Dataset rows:
***

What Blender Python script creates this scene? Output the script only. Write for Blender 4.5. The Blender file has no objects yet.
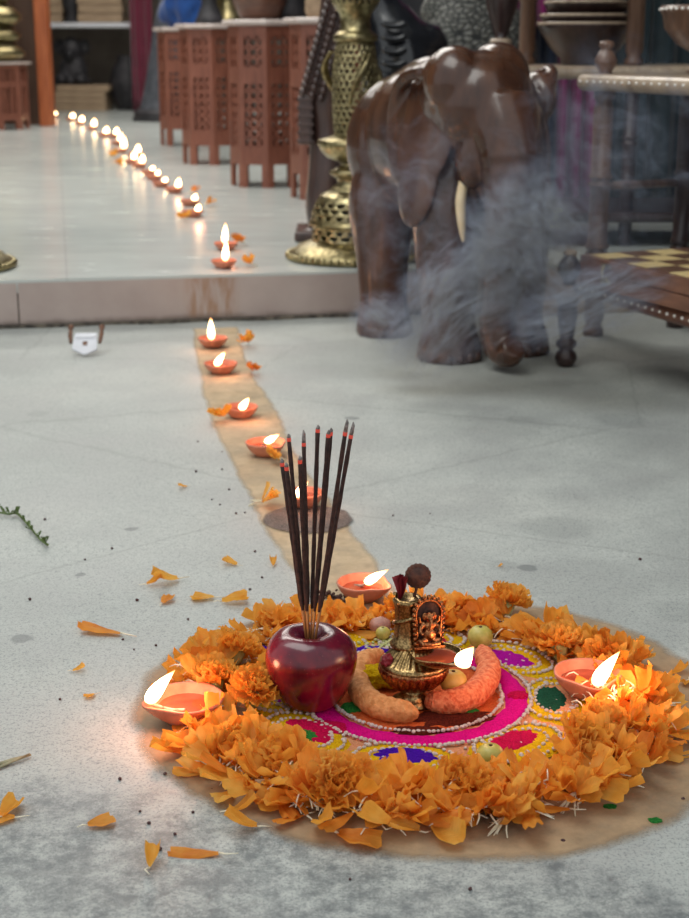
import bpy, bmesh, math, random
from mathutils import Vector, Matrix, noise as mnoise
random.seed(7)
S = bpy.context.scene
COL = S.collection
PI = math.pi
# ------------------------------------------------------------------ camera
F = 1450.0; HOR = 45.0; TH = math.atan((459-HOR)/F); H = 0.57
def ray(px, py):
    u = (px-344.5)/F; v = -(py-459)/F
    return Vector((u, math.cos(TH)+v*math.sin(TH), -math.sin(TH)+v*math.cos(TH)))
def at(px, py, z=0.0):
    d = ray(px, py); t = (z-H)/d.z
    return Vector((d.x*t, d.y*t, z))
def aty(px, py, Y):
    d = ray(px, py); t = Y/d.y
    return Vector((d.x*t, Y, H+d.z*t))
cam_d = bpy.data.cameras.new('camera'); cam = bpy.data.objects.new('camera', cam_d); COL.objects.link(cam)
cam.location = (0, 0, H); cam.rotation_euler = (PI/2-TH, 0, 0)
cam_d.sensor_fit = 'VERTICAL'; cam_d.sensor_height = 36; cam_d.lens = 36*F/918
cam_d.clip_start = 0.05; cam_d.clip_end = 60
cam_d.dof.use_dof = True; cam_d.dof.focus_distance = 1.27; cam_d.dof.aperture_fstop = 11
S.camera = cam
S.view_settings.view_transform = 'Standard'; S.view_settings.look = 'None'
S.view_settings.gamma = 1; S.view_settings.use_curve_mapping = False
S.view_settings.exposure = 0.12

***

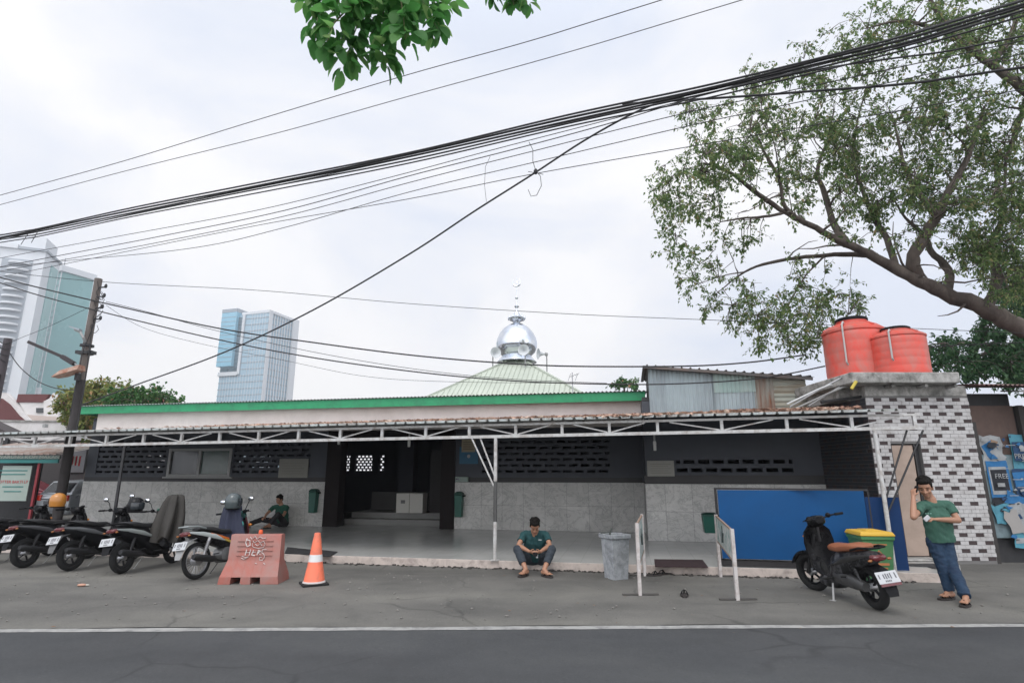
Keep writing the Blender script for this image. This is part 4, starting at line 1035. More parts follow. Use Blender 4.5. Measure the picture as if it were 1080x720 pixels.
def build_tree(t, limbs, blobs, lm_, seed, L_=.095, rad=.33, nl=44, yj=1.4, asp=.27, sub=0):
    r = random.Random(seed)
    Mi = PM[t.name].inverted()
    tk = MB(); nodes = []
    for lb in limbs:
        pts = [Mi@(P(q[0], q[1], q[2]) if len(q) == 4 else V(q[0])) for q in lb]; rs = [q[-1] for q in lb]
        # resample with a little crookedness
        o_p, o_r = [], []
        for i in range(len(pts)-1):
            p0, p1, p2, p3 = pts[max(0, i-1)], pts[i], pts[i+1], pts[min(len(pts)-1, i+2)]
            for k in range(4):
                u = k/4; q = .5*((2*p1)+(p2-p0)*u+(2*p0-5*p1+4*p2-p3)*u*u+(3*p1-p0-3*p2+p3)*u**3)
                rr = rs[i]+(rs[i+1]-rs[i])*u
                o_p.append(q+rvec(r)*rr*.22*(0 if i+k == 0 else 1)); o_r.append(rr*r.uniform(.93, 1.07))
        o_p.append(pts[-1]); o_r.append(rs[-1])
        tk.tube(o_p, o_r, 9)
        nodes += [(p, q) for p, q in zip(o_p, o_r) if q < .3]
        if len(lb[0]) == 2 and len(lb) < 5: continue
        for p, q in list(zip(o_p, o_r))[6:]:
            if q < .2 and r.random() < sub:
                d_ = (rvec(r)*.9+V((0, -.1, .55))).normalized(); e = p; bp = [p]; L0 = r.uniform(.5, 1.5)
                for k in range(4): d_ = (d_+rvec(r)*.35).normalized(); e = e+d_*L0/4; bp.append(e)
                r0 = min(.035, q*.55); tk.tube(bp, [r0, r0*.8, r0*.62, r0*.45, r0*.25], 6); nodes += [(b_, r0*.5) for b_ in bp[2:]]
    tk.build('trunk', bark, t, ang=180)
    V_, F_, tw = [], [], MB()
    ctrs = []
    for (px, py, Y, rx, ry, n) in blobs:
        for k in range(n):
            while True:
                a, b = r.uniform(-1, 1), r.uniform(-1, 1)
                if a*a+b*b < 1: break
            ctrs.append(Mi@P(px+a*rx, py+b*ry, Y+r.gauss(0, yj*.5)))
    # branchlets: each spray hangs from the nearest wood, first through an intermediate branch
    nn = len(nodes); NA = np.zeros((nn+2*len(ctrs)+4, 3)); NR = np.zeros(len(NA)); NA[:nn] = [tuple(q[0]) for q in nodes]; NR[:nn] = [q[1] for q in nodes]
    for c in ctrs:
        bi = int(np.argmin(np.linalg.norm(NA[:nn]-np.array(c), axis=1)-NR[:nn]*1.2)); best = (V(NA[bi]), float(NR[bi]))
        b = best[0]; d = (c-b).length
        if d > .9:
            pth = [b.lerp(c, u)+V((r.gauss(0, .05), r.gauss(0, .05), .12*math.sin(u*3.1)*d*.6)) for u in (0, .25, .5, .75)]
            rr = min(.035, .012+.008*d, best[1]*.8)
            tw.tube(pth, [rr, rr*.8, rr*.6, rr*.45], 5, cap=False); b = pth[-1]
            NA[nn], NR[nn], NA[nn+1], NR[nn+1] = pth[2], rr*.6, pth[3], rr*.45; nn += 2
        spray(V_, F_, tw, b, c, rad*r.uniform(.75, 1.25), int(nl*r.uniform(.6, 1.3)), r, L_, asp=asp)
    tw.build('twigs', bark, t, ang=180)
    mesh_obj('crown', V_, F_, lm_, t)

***

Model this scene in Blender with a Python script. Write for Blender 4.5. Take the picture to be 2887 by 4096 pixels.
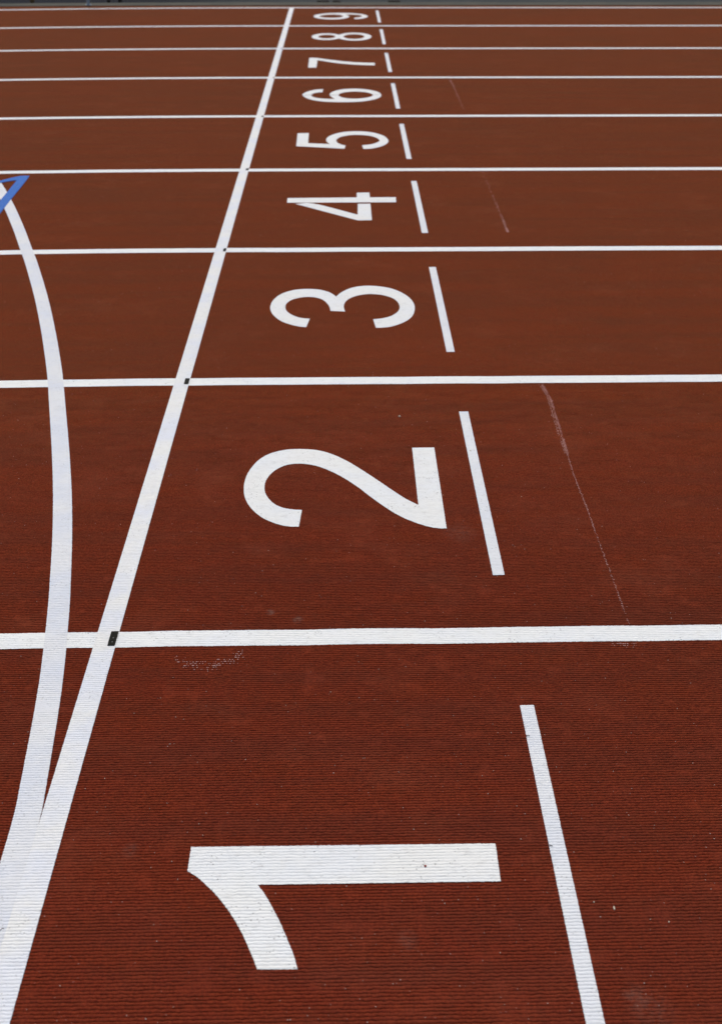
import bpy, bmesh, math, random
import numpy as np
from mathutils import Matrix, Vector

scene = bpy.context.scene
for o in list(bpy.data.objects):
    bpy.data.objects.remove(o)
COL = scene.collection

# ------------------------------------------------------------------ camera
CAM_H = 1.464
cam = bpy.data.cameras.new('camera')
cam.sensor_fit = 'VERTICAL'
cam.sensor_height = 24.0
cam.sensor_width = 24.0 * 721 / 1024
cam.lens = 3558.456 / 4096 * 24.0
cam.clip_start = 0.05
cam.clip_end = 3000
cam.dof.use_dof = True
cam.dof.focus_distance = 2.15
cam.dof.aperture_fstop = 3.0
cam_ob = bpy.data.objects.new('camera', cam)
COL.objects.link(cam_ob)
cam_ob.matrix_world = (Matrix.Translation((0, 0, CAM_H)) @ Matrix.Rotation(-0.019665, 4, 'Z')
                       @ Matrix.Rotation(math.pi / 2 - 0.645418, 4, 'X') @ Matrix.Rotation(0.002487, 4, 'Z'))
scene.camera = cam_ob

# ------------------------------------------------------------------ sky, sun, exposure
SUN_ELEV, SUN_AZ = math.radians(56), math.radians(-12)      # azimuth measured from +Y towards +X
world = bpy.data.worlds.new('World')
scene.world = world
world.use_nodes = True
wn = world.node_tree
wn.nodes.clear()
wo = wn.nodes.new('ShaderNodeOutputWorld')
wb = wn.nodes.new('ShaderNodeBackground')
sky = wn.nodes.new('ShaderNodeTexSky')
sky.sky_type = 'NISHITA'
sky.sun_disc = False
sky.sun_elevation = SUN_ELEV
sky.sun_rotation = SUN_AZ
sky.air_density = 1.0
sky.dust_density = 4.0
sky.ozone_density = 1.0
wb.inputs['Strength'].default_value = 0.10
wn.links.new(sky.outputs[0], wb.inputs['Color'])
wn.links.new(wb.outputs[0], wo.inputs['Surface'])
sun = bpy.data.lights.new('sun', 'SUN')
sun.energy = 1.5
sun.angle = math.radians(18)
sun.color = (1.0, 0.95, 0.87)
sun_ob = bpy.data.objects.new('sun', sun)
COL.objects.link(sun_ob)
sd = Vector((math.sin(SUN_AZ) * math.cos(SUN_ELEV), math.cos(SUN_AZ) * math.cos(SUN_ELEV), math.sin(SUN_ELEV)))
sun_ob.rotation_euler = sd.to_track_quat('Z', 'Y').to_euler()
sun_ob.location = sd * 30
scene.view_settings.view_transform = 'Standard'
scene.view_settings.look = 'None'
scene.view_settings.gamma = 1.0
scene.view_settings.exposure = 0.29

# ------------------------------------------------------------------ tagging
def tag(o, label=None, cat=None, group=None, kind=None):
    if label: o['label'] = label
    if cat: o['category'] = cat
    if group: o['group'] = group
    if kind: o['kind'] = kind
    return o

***

Find each line holding the string "picture" and copy it out.

Expected answer:
Keep writing the Blender script for this image. This is part 4, starting at line 1035. More parts follow. Use Blender 4.5. Measure the picture as if it were 1080x720 pixels.
Model this scene in Blender with a Python script. Write for Blender 4.5. Take the picture to be 2887 by 4096 pixels.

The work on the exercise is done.